# Your task
Copy all the material that follows, keeping every character the same.

# Data entries
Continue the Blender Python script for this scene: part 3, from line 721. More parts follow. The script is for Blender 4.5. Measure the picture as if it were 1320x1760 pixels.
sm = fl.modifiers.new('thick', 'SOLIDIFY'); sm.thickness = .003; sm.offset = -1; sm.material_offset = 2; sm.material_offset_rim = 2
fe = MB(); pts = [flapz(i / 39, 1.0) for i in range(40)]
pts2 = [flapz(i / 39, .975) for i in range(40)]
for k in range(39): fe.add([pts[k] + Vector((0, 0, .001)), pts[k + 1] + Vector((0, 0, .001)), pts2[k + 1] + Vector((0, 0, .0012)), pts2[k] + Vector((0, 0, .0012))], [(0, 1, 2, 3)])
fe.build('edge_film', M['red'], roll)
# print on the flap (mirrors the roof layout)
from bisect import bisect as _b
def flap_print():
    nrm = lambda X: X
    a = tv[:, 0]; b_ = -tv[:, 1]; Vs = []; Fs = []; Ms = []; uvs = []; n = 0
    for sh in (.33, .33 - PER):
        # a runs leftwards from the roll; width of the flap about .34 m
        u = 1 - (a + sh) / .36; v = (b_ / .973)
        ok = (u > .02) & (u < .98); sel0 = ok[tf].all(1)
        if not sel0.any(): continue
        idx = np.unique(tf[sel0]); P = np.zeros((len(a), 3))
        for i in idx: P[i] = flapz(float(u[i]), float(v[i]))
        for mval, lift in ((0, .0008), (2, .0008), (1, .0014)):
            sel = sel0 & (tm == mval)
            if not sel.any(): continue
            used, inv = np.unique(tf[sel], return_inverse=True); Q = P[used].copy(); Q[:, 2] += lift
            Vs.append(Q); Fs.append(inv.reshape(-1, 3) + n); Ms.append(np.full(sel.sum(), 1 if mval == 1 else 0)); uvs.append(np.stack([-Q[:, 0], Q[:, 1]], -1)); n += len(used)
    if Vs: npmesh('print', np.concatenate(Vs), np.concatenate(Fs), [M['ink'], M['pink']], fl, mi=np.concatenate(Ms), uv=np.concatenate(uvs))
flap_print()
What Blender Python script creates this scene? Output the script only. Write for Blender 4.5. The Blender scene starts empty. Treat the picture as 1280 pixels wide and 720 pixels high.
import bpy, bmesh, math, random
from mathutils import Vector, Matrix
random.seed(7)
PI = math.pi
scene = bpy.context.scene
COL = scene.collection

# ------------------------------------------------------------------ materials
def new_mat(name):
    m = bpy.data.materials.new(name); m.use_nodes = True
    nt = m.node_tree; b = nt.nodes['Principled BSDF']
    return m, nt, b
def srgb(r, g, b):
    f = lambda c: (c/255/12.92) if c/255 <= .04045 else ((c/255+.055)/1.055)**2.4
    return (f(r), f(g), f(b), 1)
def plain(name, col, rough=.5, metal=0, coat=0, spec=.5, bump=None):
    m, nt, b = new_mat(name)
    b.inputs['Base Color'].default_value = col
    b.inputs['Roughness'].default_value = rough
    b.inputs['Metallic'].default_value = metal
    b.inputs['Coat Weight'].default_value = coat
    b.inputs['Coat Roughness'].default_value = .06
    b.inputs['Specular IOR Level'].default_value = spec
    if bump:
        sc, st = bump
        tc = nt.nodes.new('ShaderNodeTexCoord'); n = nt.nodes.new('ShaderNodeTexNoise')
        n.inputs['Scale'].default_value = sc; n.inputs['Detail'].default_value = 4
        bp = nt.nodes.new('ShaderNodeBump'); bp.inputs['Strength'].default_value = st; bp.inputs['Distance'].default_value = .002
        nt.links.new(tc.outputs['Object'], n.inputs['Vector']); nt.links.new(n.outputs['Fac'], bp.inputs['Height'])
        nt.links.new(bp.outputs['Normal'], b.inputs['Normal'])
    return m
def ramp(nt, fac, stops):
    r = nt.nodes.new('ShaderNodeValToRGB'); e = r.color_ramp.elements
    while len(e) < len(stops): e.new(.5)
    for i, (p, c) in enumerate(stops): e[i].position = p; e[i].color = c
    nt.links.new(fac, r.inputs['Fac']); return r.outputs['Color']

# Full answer
Continue the Blender Python script for this scene: part 3, from line 721. More parts follow. The script is for Blender 4.5. Measure the picture as if it were 1320x1760 pixels.
sm = fl.modifiers.new('thick', 'SOLIDIFY'); sm.thickness = .003; sm.offset = -1; sm.material_offset = 2; sm.material_offset_rim = 2
fe = MB(); pts = [flapz(i / 39, 1.0) for i in range(40)]
pts2 = [flapz(i / 39, .975) for i in range(40)]
for k in range(39): fe.add([pts[k] + Vector((0, 0, .001)), pts[k + 1] + Vector((0, 0, .001)), pts2[k + 1] + Vector((0, 0, .0012)), pts2[k] + Vector((0, 0, .0012))], [(0, 1, 2, 3)])
fe.build('edge_film', M['red'], roll)
# print on the flap (mirrors the roof layout)
from bisect import bisect as _b
def flap_print():
    nrm = lambda X: X
    a = tv[:, 0]; b_ = -tv[:, 1]; Vs = []; Fs = []; Ms = []; uvs = []; n = 0
    for sh in (.33, .33 - PER):
        # a runs leftwards from the roll; width of the flap about .34 m
        u = 1 - (a + sh) / .36; v = (b_ / .973)
        ok = (u > .02) & (u < .98); sel0 = ok[tf].all(1)
        if not sel0.any(): continue
        idx = np.unique(tf[sel0]); P = np.zeros((len(a), 3))
        for i in idx: P[i] = flapz(float(u[i]), float(v[i]))
        for mval, lift in ((0, .0008), (2, .0008), (1, .0014)):
            sel = sel0 & (tm == mval)
            if not sel.any(): continue
            used, inv = np.unique(tf[sel], return_inverse=True); Q = P[used].copy(); Q[:, 2] += lift
            Vs.append(Q); Fs.append(inv.reshape(-1, 3) + n); Ms.append(np.full(sel.sum(), 1 if mval == 1 else 0)); uvs.append(np.stack([-Q[:, 0], Q[:, 1]], -1)); n += len(used)
    if Vs: npmesh('print', np.concatenate(Vs), np.concatenate(Fs), [M['ink'], M['pink']], fl, mi=np.concatenate(Ms), uv=np.concatenate(uvs))
flap_print()
What Blender Python script creates this scene? Output the script only. Write for Blender 4.5. The Blender scene starts empty. Treat the picture as 1280 pixels wide and 720 pixels high.
import bpy, bmesh, math, random
from mathutils import Vector, Matrix
random.seed(7)
PI = math.pi
scene = bpy.context.scene
COL = scene.collection

# ------------------------------------------------------------------ materials
def new_mat(name):
    m = bpy.data.materials.new(name); m.use_nodes = True
    nt = m.node_tree; b = nt.nodes['Principled BSDF']
    return m, nt, b
def srgb(r, g, b):
    f = lambda c: (c/255/12.92) if c/255 <= .04045 else ((c/255+.055)/1.055)**2.4
    return (f(r), f(g), f(b), 1)
def plain(name, col, rough=.5, metal=0, coat=0, spec=.5, bump=None):
    m, nt, b = new_mat(name)
    b.inputs['Base Color'].default_value = col
    b.inputs['Roughness'].default_value = rough
    b.inputs['Metallic'].default_value = metal
    b.inputs['Coat Weight'].default_value = coat
    b.inputs['Coat Roughness'].default_value = .06
    b.inputs['Specular IOR Level'].default_value = spec
    if bump:
        sc, st = bump
        tc = nt.nodes.new('ShaderNodeTexCoord'); n = nt.nodes.new('ShaderNodeTexNoise')
        n.inputs['Scale'].default_value = sc; n.inputs['Detail'].default_value = 4
        bp = nt.nodes.new('ShaderNodeBump'); bp.inputs['Strength'].default_value = st; bp.inputs['Distance'].default_value = .002
        nt.links.new(tc.outputs['Object'], n.inputs['Vector']); nt.links.new(n.outputs['Fac'], bp.inputs['Height'])
        nt.links.new(bp.outputs['Normal'], b.inputs['Normal'])
    return m
def ramp(nt, fac, stops):
    r = nt.nodes.new('ShaderNodeValToRGB'); e = r.color_ramp.elements
    while len(e) < len(stops): e.new(.5)
    for i, (p, c) in enumerate(stops): e[i].position = p; e[i].color = c
    nt.links.new(fac, r.inputs['Fac']); return r.outputs['Color']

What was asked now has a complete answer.